Lookofsky had a pretty remarkable career, despite the fact that he's largely unknown today. Raised in St. Louis, he studied the violin and came up through the ranks of concert orchestras in that town and then spent much of the early 1930s as a member of Isham Jones' and Vincent Lopez' touring bands. He settled in New York City, where he played with the NBC Radio orchestra until World War Two interrupted his plans. Returning to New York, he rejoined NBC until its maestro, Arturo Toscannini retired. Then he joined ABC, where he stayed for most of the next two decades, until ABC disbanded the ensemble.

He picked up quite a bit of work on the side as a session player during this time, most notably on the (depending on your view) (in)famous Charlie Parker with Strings album. Lookofsky was a big jazz fan, and around this time, he began experimenting with jazz playing techniques. This ultimately led to a deal with Atlantic Records for what might well be the most striking jazz violin album ever recorded: Stringsville. Performed by a small ensemble, with arrangements by Bob Brookmeyer and Hank Jones, and featuring Lookofsky's prodigious technique (inspired by the pionering jazz violinist Joe Venuti), Stringsville was critically acclaimed and commercially ignored. Fortunately, as the saying goes, Lookofsky hadn't quit his day job.

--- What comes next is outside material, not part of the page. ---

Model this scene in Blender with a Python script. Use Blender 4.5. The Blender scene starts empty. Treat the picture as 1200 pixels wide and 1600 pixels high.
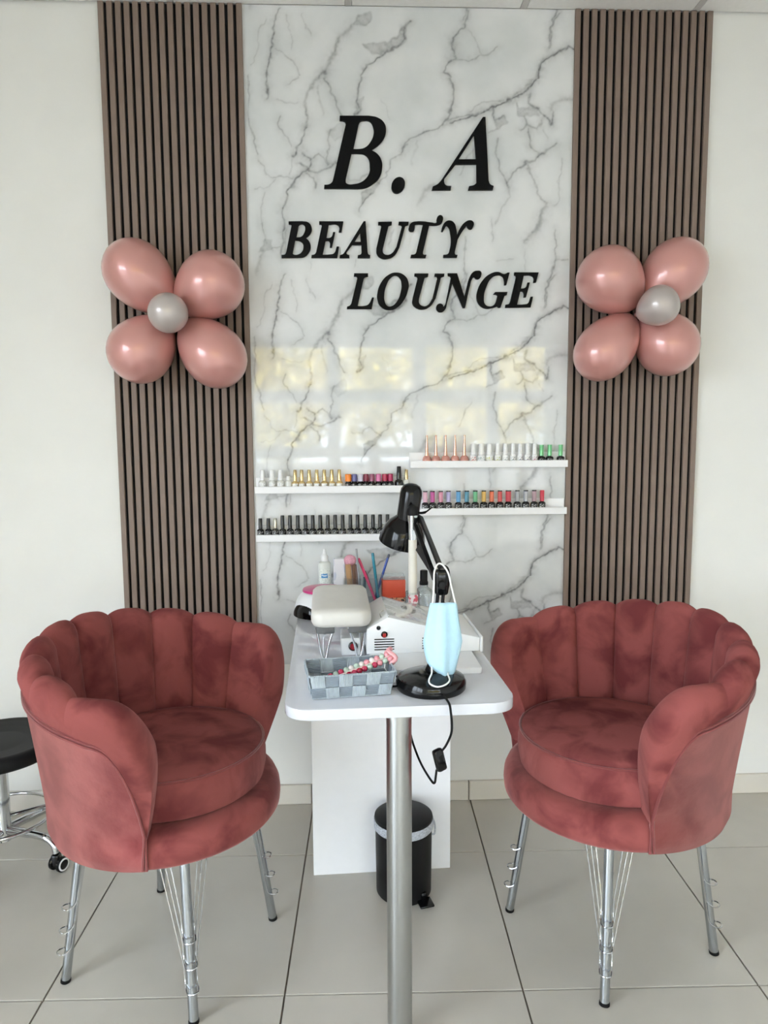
import bpy, bmesh, math, random
import numpy as np
from mathutils import Vector, Matrix
C = bpy.context.scene.collection
PI = math.pi
R = math.radians
random.seed(7)

# ---------------------------------------------------------------- camera
cd = bpy.data.cameras.new('camera'); cam = bpy.data.objects.new('camera', cd); C.objects.link(cam)
cd.sensor_fit = 'VERTICAL'; cd.sensor_height = 36.0; cd.sensor_width = 27.0
cd.lens = 1104.2 / 1600 * 36; cd.clip_start = 0.02; cd.clip_end = 200
def cam_axes(p, y, r):
    f = Vector((math.sin(y)*math.cos(p), math.cos(y)*math.cos(p), -math.sin(p)))
    rt = Vector((math.cos(y), -math.sin(y), 0)); up = rt.cross(f)
    r2 = math.cos(r)*rt + math.sin(r)*up; u2 = -math.sin(r)*rt + math.cos(r)*up
    return r2, u2, f
r2, u2, fw = cam_axes(0.1053, 0.0373, -0.0060)
mw = Matrix.Identity(4)
for i in range(3):
    mw[i][0] = r2[i]; mw[i][1] = u2[i]; mw[i][2] = -fw[i]
mw[0][3], mw[1][3], mw[2][3] = 0.0, -2.5845, 1.3893
cam.matrix_world = mw
sc = bpy.context.scene; sc.camera = cam

# ---------------------------------------------------------------- world, sun, exposure
vs = sc.view_settings
sc.display_settings.display_device = 'sRGB'
vs.view_transform = 'Standard'; vs.look = 'None'; vs.gamma = 1.0; vs.use_curve_mapping = False
vs.exposure = 0.55
sc.cycles.use_denoising = True
sc.cycles.max_bounces = 12; sc.cycles.diffuse_bounces = 6; sc.cycles.transparent_max_bounces = 16
sc.cycles.sample_clamp_indirect = 6.0
wd = bpy.data.worlds.new('sky'); sc.world = wd; wd.use_nodes = True
wn = wd.node_tree.nodes; wl = wd.node_tree.links
bgn = wn['Background']
bgn.inputs['Color'].default_value = (0.80, 0.90, 1.0, 1); bgn.inputs['Strength'].default_value = 9.0
sl = bpy.data.lights.new('sun', 'SUN'); sl.energy = 38.0; sl.angle = R(1.0); sl.color = (1.0, 0.93, 0.80)
so = bpy.data.objects.new('sun', sl); C.objects.link(so)
so.rotation_euler = Vector((0.25, 0.75, 0.75)).to_track_quat('Z', 'Y').to_euler()
def portal(name, loc, rot, sx, sy):
    l = bpy.data.lights.new(name, 'AREA'); l.shape = 'RECTANGLE'; l.size = sx; l.size_y = sy
    o = bpy.data.objects.new(name, l); C.objects.link(o); o.location = loc; o.rotation_euler = rot
    l.cycles.is_portal = True
    return o
YF = -5.6; XL = -2.4; XR = 2.4; H = 2.849
portal('window_portal_front', (0.55, YF-0.03, 1.27), (R(-90), 0, 0), 3.6, 2.5)
portal('window_portal_left', (XL-0.03, -3.55, 1.27), (0, R(90), 0), 2.5, 3.0)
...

Lookofsky struck up a friendship with Quincy Jones after Jones returned from a stint in Paris. Together, they would take in sets at the Blue Note and other great jazz clubs. So when Philips needed Jones to turn out a rock 'n' roll-flavored instrumental album, Jones decided to offer the job to Lookofsky.

Recorded at Ramone's legendary A&R Studios in Manhattan, The Hash Brown Sound was an odd assortment of originals and arrangements by Lookofsky and a number of the musicians Jones had on retainer, including Bobby Scott, Pat Williams, and Klaus Ogermann [sic.].

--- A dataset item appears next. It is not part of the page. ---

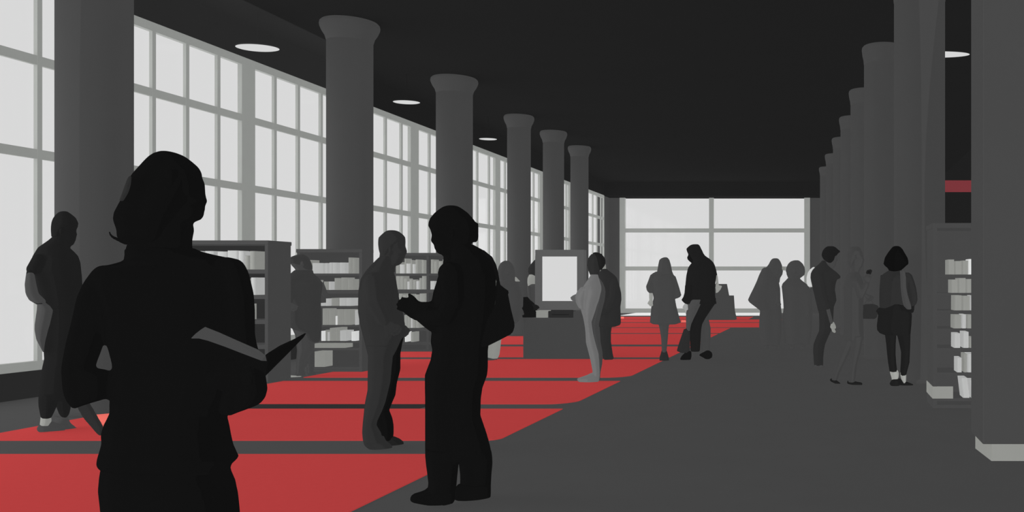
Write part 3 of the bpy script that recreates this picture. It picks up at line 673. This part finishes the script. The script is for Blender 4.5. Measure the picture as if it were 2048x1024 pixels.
# ---- 9 dark coat person, behind the pale one
p = Person('person in charcoal knee-length coat standing behind the pale robed person', 14.6, 1217, D45, .011)
p.loft('body', [(507, 1196, 1203, .03), (511, 1190, 1206, .07), (520, 1188, 1209, .085), (530, 1189, 1208, .08), (538, 1190, 1205, .06)], .08)
p.loft('neck_scarf', [(527, 1196, 1211), (532, 1196, 1212), (540, 1195, 1212.5), (543, 1195, 1212)], .065, .01, tone(140), core=True); p.lab['neck_scarf'] = 'pale collar scarf'
p.loft('coat', [(538, 1203, 1214, .08), (541, 1200, 1217, .1), (546, 1198, 1224, .13), (551, 1197, 1230, .16), (556, 1196, 1234, .18), (571, 1196, 1239, .19), (586, 1196, 1242.5, .19), (599, 1196, 1243, .18), (613, 1196, 1241, .17), (630, 1196, 1241.5, .165), (646, 1195, 1242, .165), (650, 1195, 1240, .16), (653.5, 1196, 1230, .155)], .15, 0, D45)
p.tube('coat', [(1228, 565, -.16, 8), (1226, 595, -.18, 7.5), (1216, 618, -.2, 6.5)]); p.hand(1214, 620, -.2, -7, 4)
p.loft('trousers', [(645, 1198, 1226, .13), (655, 1199, 1223.5, .12), (665, 1200, 1222, .11), (683, 1201, 1222, .1), (707, 1204, 1225.5, .09), (718, 1206, 1228, .085)], .1, 0, D45)
p.tube('shoe', [(1222, 717, -.04, 4.5), (1212, 718, -.06, 4.2)], D45, core=False); p.tube('shoe', [(1222, 717, .05, 4.5), (1212, 718, .04, 4.2)], core=False)
p.finish()

# ---- 8 pale robed person touching the screen
GP = tone(108)
p = Person('person in pale grey robe and dark hair touching the lit screen', 11.4, 1185, D45, .010)
p.loft('body', [(508, 1183, 1192, .05), (512, 1179, 1198, .07), (519, 1175.3, 1202, .08), (526, 1174.3, 1202, .08), (532, 1174, 1202, .07), (539, 1176, 1201, .06), (545, 1178, 1199, .055), (550, 1180, 1196, .05), (553, 1184, 1192, .04)], .08)
p.tube('body', [(1175, 531, 0, 1.8)]); p.loft('body', [(545, 1182, 1198), (565, 1182, 1198)], .05)
p.loft('hair', [(504.5, 1188, 1195, .03), (506.5, 1185, 1200, .06), (510, 1186, 1205, .082), (515, 1188, 1209, .092), (520, 1190, 1211, .096), (528, 1193, 1211, .096), (532, 1195, 1209, .09), (535, 1197, 1206.5, .08), (540, 1198, 1203, .06)], .09, .01, D31, core=False)
p.loft('cardigan', [(556, 1190, 1199, .1), (566, 1190, 1206, .13), (576, 1190, 1210, .15), (583, 1190, 1211, .15), (592, 1190, 1210.5, .15), (602, 1189, 1209, .14), (625, 1184, 1203, .13), (647, 1179, 1198, .12), (665, 1182, 1198, .1), (690, 1188, 1202.5, .08), (707, 1193, 1205.5, .07), (728, 1194, 1204.5, .06), (745, 1190, 1201, .05), (760, 1190, 1200, .05)], .12, .08, G68, core=True); p.lab['cardigan'] = 'darker grey long cardigan back'
p.loft('robe', [(549, 1181, 1196, .055), (555, 1178.5, 1197.5, .08), (563, 1173, 1200, .12), (572, 1167, 1202.5, .15), (580, 1165, 1203, .16), (590, 1164.5, 1200.5, .155), (600, 1163, 1198, .15), (612, 1162, 1193.5, .14), (621, 1162, 1191, .13), (634, 1166, 1186.5, .12), (644, 1168, 1183, .11), (656, 1170, 1184.5, .1), (668, 1171, 1186.5, .09), (686, 1172, 1191, .085), (707, 1177.5, 1197, .08), (721, 1181, 1198.3, .075), (742, 1185, 1199.5, .07), (752, 1184, 1199.5, .06)], .12, -.06, GP)
p.lab['robe'] = 'pale grey robe and trousers'
p.loft('robe', [(574, 1162, 1180), (583, 1154, 1178), (592, 1150, 1176), (601, 1150, 1172), (610, 1154, 1170), (617, 1158, 1170)], .05, -.13)
p.m['hand_shade'] = GP; p.parts['hand_shade'] = NB(); p.hand(1157, 590, -.13, -10, 7, thumb=-1, curl=.3, size=.13, part='hand_shade')
p.parts['hand'] = p.parts.pop('hand_shade'); p.m['hand'] = tone(95)
p.tube('robe', [(1190, 580, .12, 7), (1186, 605, .12, 6.5)], core=True)
p.loft('shoe', [(746, 1182, 1199.5), (750, 1174, 1199.8), (754, 1162, 1199.5), (757, 1153.5, 1199), (761, 1154.5, 1198.5), (764, 1157, 1197)], .05, -.06, GP, core=False); p.lab['shoe'] = 'pale grey shoe'
p.finish()

# ---- 10 woman with long hair walking to the far window
p = Person('long-haired woman in grey coat and skirt with dark boots, left of the hooded man', 14.4, 1329, G68, .011)
p.loft('body', [(519, 1321, 1338, .07), (530, 1319, 1340, .085), (540, 1320, 1339, .07), (552, 1322, 1337, .06)], .08)
p.loft('hair', [(514.5, 1328, 1334, .03), (516.5, 1322.5, 1336.5, .06), (520, 1318.5, 1339, .085), (529, 1316.5, 1341.8, .095), (538, 1315, 1343.5, .095), (546, 1313.5, 1345, .09), (555, 1314, 1344, .08)], .09, -.01, G68, core=False)
p.loft('coat', [(543, 1312, 1345, .08), (547, 1304.5, 1346, .1), (553, 1301, 1349.5, .12), (561, 1299, 1353.5, .14), (575, 1303, 1356, .14), (590, 1306, 1353, .13), (597, 1307, 1350, .125), (613, 1302.5, 1353, .135), (630, 1301, 1357.5, .15), (645, 1299.5, 1362, .16), (648.5, 1306, 1352, .15)], .13, 0, G68)
p.loft('coat', [(549, 1301, 1312), (561, 1296.5, 1311), (573, 1291.8, 1310), (581, 1293.5, 1309), (586, 1298, 1308)], .055, -.03)
p.loft('coat', [(552, 1342, 1351), (561, 1345, 1354), (575, 1346, 1358.5), (590, 1346, 1362.8), (594, 1348, 1360.5), (597, 1349, 1354)], .05, -.03)
p.loft('sleeve_cuff', [(584, 1298, 1306), (596, 1298, 1306), (604, 1299.5, 1305), (609, 1301, 1304)], .03, -.03, tone(150), core=False); p.lab['sleeve_cuff'] = 'pale forearm cuff'
p.hand(1302, 600, -.03, 0, 8, size=.12, part='sleeve_cuff'); p.hand(1354, 592, -.04, -6, 2, size=.12)
p.loft('body', [(640, 1316, 1340), (648, 1317, 1338.5), (660, 1319.5, 1337), (675, 1322, 1336), (690, 1323, 1334.5), (704, 1323.5, 1333)], .07)
p.loft('boot', [(701, 1323, 1333.5), (707, 1321.5, 1335.5), (714, 1319, 1337.5), (720, 1318.8, 1338), (725, 1319, 1338)], .06, 0, D45, core=True); p.lab['boot'] = 'dark boots'
p.finish()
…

"Overseas Operator" is an Ogermann number, credited to Inga Otto, the silent partner in his Munich music publishing company, Glamorous Music. It's a nice strolling tune that incorporates the use of a sine wave oscillator (the Morse code beeps) and a high pass filter that gives the singer [sic.] that "shouting down a pipe" effect that used to be part of any long-distance phone call in the days before digital networks and vocoders. The three female backup singers sound as if they were standing in the hall outside the studio, which I assume is also intentional.

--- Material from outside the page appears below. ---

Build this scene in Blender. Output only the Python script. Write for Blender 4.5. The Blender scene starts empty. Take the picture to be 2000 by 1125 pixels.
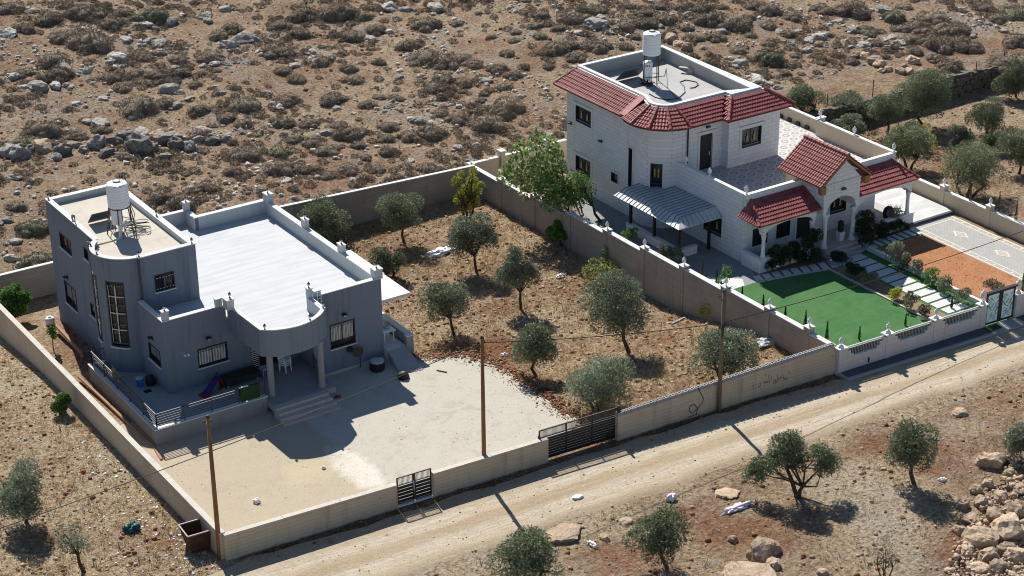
import bpy, math, random
import numpy as np
from mathutils import noise, Vector, Matrix

# ------------------------------------------------------------------ camera, world, sun, exposure
S = bpy.context.scene
COL = S.collection
rng = random.Random(11)
nrng = np.random.default_rng(5)

CAM_R = np.array([0.8341, -0.5515, -0.0095])
CAM_POS = np.array([-30.381, -70.800, 50.0])
FOCAL, PITCH, ROLL, YAW = 3730.118, math.radians(25.48103), math.radians(-0.54144), math.radians(56.53599)
fwd = np.array([math.cos(YAW)*math.cos(PITCH), math.sin(YAW)*math.cos(PITCH), -math.sin(PITCH)])
rt0 = np.array([math.sin(YAW), -math.cos(YAW), 0.0]); up0 = np.cross(rt0, fwd)
CAM_R = rt0*math.cos(ROLL) + up0*math.sin(ROLL)
CAM_U = -rt0*math.sin(ROLL) + up0*math.cos(ROLL)
cam = bpy.data.cameras.new('camera'); camo = bpy.data.objects.new('camera', cam); COL.objects.link(camo)
m = Matrix(((CAM_R[0], CAM_U[0], -fwd[0], CAM_POS[0]), (CAM_R[1], CAM_U[1], -fwd[1], CAM_POS[1]),
            (CAM_R[2], CAM_U[2], -fwd[2], CAM_POS[2]), (0, 0, 0, 1)))
camo.matrix_world = m
cam.sensor_width = 36.0; cam.lens = 36.0*FOCAL/2000.0; cam.clip_start = 1.0; cam.clip_end = 5000.0
S.camera = camo

SUN_AZ, SUN_EL = math.radians(77.0), math.radians(44.0)
w = bpy.data.worlds.new('World'); S.world = w; w.use_nodes = True
nt = w.node_tree; bg = nt.nodes['Background']
sky = nt.nodes.new('ShaderNodeTexSky'); sky.sky_type = 'NISHITA'; sky.sun_disc = False
sky.sun_elevation = SUN_EL; sky.sun_rotation = math.pi/2 - SUN_AZ
sky.altitude = 600; sky.air_density = 1.0; sky.dust_density = 0.0; sky.ozone_density = 3.0
nt.links.new(sky.outputs[0], bg.inputs[0]); bg.inputs[1].default_value = 0.074
sun = bpy.data.lights.new('sun', 'SUN'); sun.energy = 5.0; sun.angle = math.radians(0.5); sun.color = (1.0, 0.965, 0.90)
suno = bpy.data.objects.new('sun', sun); COL.objects.link(suno)
sd = Vector((math.cos(SUN_AZ)*math.cos(SUN_EL), math.sin(SUN_AZ)*math.cos(SUN_EL), math.sin(SUN_EL)))
suno.rotation_euler = sd.to_track_quat('Z', 'Y').to_euler(); suno.location = (0, 60, 80)
S.view_settings.view_transform = 'Standard'; S.view_settings.look = 'None'
S.view_settings.exposure = 0.5; S.view_settings.gamma = 1.0
S.cycles.filter_width = 1.05; S.cycles.max_bounces = 6; S.cycles.diffuse_bounces = 4; S.cycles.glossy_bounces = 2; S.cycles.transparent_max_bounces = 6

# ------------------------------------------------------------------ a pixel of the 2000 x 1125 photograph -> a world point
def ray(px, py):
    return fwd + (px-1000.0)/FOCAL*CAM_R - (py-562.5)/FOCAL*CAM_U
def at(px, py, z=0.0):
    d = ray(px, py); return CAM_POS + d*((z-CAM_POS[2])/d[2])
def atY(px, py, y):
    d = ray(px, py); return CAM_POS + d*((y-CAM_POS[1])/d[1])
def atX(px, py, x):
    d = ray(px, py); return CAM_POS + d*((x-CAM_POS[0])/d[0])
def pix(p):
    v = np.array(p, float)-CAM_POS; f = v@fwd
    return 1000+FOCAL*(v@CAM_R)/f, 562.5-FOCAL*(v@CAM_U)/f
def mpp(p):                                                   # metres per photograph pixel at a point
    return float((np.array(p, float)-CAM_POS)@fwd)/FOCAL
def ss(a, b, x):
    t = min(1.0, max(0.0, (x-a)/(b-a))); return t*t*(3-2*t)
def fbm(x, y, s, o=4, seed=0.0):
    return noise.fractal(Vector((x*s+seed, y*s-seed*1.7, seed*3.1)), 1.0, 2.0, o)

# terrain height
def hill(x, y):
    b = -1.0 + 0.7*ss(50, 62, x) + 0.045*(y-33)
    t = ss(34, 60, y)
    return b + t*(1.1*fbm(x, y, 0.035, 3, 4.2)) + 0.22*fbm(x, y, 0.16, 3, 9.0)
def H(x, y):
    rough = 0.05*fbm(x, y, 0.35, 3, 2.0)
    if x < 36.0:
        if y > 34.05: 
            h = hill(x, y); k = ss(34, 37, y)
            if x < 0: h = h*k + (1-k)*(-1.0*ss(20, 36, y))
            return h
        if x < -0.0:
            return -1.0*ss(20, 36, y) + 0.10*fbm(x, y, 0.2, 3, 1.0)*ss(0.0, 2.0, -x) if y > -1.5 else -0.06+0.25*fbm(x, y, 0.12, 3, 7.0)*ss(7.0, 10.0, -y)
        if y < -0.5-0.06*x:
            return -0.05 + 0.28*fbm(x, y, 0.12, 3, 7.0)*ss(7.2+0.05*x, 10.0+0.05*x, -y)
        xb = 17.6 + 3.6*ss(12.5, 7.0, y)
        d = 1.6*ss(2.5, 12.5, y)*ss(xb, xb+3.0, x)
        d2 = 0.9*ss(26.5, 33.0, y)
        yard = ss(xb-0.2, xb+0.6, x)
        return -0.05 - max(d, d2) + rough*yard
    if x < 58.0:
        if y > 34.7: return hill(x, y)
        if y < -2.6-0.06*(x-36): return -0.05 + 0.28*fbm(x, y, 0.12, 3, 7.0)*ss(9.5, 12.5, -y)
        return -0.05 - 1.3*ss(19, 31, y)
    if y > 29.6: return hill(x, y)
    if y < -5: return -0.05 + 0.28*fbm(x, y, 0.12, 3, 7.0)*ss(10.0, 13.0, -y)
    return -0.05 - 1.85*ss(3, 22, y) + 0.12*fbm(x, y, 0.2, 3, 3.0)
def ground(px, py):                                           # where the ray through a pixel first meets the terrain
    d = ray(px, py); t0 = (8.0-CAM_POS[2])/d[2]; t1 = (-4.0-CAM_POS[2])/d[2]
    n = 160; last = t0
    for i in range(n+1):
        t = t0+(t1-t0)*i/n; p = CAM_POS+d*t
        if p[2] <= H(p[0], p[1]):
            a, b = last, t
            for _ in range(14):
                q = (a+b)/2; pp = CAM_POS+d*q
                if pp[2] <= H(pp[0], pp[1]): b = q
                else: a = q
            p = CAM_POS+d*b; return np.array([p[0], p[1], H(p[0], p[1])])
        last = t
    return p
def ztop(b, py):                                              # height at which the vertical over b meets photo row py
    lo, hi = b[2]-3, b[2]+14
    for _ in range(40):
        q = (lo+hi)/2
        if pix((b[0], b[1], q))[1] > py: lo = q
        else: hi = q
    return lo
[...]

The lyrics barely qualify as such, and in providing the track for consideration, I'm certainly not trying to make any special claims for it. It's a fun cut that shows the kind of quality those amazing musicians of the New York studio scene at its height could turn out even from the most forgettable throw-aways.

I also like the track because I'm in the networking business for a living, and this a little reminder of the glory days of analog. When making an overseas call was a big event, somewhere between going to confession and having a coming-out ball. You didn't just pick up the phone and dial. You had to have a faceless woman sitting in front of a plugboard make the connection for you. You had to make an appointment with the called party (the singer's is "at a quarter to nine"), and you probably had to shout to be heard over the transmission noise.

Now we have hordes of loudmouthed jerks on smart phones to make that noise for us.